I enjoyed this article in the Wall Street Journal for many reasons: The Hunt For the Good Sermon.
First, in today’s busy and high paced society I often find myself struggling with the idea of “entertaining” people in church. This article speaks to this, quoting something that Shane Claiborne said on Twitter: “We won’t lose students because we didn’t entertain them, we will lose them because we haven’t given the FULL gospel.” Did Jesus entertain people?

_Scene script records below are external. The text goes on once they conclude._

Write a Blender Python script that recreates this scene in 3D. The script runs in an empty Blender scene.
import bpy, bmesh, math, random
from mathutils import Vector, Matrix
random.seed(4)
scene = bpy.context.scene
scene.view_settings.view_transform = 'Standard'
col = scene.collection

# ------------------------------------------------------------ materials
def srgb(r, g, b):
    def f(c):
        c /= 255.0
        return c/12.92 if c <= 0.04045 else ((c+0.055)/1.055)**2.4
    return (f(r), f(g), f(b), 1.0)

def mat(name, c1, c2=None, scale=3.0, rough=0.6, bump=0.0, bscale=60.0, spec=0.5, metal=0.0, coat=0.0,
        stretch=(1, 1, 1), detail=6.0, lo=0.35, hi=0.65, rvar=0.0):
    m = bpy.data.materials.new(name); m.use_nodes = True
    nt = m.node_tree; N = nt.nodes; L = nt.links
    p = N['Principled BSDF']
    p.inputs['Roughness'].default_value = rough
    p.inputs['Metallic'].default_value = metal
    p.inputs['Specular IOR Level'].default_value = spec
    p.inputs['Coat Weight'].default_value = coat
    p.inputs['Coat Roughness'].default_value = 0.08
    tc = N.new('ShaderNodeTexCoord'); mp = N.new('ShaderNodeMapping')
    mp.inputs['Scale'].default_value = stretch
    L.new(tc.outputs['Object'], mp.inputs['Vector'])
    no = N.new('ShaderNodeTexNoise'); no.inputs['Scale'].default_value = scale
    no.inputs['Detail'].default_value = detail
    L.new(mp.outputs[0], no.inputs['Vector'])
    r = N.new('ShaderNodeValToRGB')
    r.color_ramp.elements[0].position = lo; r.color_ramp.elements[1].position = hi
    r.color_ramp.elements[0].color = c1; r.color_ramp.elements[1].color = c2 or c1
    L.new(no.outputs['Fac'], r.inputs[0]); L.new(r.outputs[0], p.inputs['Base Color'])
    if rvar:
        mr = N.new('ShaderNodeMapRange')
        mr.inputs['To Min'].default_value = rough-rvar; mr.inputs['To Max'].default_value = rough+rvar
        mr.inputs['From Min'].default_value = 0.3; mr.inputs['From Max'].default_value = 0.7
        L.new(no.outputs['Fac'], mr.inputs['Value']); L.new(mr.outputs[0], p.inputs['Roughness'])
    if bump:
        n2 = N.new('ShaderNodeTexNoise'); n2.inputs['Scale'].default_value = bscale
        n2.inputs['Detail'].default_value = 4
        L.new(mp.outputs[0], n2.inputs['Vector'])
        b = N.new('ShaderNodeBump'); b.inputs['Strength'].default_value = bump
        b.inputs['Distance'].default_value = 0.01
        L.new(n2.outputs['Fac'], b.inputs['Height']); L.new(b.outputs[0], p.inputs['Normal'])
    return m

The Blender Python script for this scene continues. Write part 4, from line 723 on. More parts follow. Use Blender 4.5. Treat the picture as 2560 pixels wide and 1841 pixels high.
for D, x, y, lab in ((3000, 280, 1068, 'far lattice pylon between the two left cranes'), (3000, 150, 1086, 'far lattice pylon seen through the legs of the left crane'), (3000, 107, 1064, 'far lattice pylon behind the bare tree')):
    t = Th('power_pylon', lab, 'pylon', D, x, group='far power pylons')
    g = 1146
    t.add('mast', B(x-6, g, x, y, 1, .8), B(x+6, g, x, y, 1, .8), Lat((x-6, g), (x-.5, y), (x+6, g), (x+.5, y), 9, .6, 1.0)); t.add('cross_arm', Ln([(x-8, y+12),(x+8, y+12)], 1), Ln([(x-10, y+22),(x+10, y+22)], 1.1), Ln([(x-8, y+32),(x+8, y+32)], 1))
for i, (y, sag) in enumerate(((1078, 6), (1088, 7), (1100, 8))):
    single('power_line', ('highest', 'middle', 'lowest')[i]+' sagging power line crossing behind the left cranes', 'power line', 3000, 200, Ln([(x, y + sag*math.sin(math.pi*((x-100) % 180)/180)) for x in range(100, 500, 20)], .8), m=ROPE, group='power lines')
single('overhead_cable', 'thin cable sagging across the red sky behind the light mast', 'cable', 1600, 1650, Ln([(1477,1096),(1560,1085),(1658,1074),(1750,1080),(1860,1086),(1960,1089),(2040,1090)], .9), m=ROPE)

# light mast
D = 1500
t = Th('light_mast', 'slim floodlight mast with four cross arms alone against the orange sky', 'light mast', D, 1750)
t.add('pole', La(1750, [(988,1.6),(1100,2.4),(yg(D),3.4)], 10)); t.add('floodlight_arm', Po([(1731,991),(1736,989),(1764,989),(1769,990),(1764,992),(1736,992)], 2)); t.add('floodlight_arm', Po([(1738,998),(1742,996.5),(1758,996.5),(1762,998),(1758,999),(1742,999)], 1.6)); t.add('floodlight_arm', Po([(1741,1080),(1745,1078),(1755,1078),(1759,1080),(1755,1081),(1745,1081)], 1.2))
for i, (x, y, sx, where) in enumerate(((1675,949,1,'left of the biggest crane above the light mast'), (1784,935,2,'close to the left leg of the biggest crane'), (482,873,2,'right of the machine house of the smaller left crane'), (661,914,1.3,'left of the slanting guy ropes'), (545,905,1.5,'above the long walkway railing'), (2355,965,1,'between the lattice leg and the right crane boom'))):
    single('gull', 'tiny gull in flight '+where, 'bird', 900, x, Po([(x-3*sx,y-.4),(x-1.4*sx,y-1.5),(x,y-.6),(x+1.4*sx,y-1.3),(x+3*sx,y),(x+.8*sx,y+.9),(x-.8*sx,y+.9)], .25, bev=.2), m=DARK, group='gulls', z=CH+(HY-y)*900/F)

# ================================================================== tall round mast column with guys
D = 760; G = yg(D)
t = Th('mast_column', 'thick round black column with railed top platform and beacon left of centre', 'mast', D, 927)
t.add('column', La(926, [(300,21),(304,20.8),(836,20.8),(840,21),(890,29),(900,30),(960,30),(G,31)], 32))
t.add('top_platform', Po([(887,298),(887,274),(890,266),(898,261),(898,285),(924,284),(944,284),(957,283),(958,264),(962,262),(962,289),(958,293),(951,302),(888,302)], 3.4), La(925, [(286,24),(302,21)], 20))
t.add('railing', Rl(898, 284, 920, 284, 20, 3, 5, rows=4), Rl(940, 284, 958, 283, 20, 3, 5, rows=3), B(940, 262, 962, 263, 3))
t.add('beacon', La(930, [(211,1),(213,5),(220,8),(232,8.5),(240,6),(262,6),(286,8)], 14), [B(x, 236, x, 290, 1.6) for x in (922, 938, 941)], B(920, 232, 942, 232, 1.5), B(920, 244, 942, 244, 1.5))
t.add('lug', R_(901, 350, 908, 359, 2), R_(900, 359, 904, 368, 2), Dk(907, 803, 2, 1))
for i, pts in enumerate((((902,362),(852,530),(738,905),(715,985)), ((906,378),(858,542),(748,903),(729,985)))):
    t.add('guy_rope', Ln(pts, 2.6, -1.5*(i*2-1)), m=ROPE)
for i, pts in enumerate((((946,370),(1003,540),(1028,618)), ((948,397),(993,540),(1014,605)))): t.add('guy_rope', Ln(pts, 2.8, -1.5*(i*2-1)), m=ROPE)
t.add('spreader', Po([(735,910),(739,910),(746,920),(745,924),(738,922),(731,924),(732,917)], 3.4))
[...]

Emanuel Swedenborg wrote the following about preachers who are deprived of their office in the spiritual world: “I afterward heard many reasons why those preachers were deprived of their office. I was told that the chief reason is, that they did not prepare their sermons from the Word and thus from the Spirit of God, but from their own rational light, and thus from their own spirit. They begin, indeed, as a prelude, with a text from the Word; but this they merely touch with their lips, and then abandon as tasteless, immediately selecting something savory from their own intelligence, which they roll about in their mouths and turn over upon their tongues as something delicious. Such is their teaching. It was said that as a consequence there was no more spirituality in their sermons than in the songs of birds, and that they were merely allegorical adornments, like wigs beautifully curled and powdered on bald heads.” (Swedenborg – True Christian Religion 810) What a great passage! Preachers especially seem to be in danger of developing an unhealthy need to “entertain”.
The other thing that struck me was Eugene Peterson’s comment, that one of the most serious threats to biblical preaching is, “pragmatic vocational embrace of American technology and consumerism that promised to rescue congregations from ineffective obscurity.” It’s true. Mr. Wilson ends his article with this related comment: “The obsession with measurable ‘results,’ the rebranded promise of some technique or strategy: Preachers are bombarded with this stuff every day (four keys to success, six marks of a healthy church, seven principles of growth). Many ignore it and get on with their work in “scripture, sermon, and sacrament.” Praise God for that.”
So how do we break away from this obsession? Person by person. I’ll start.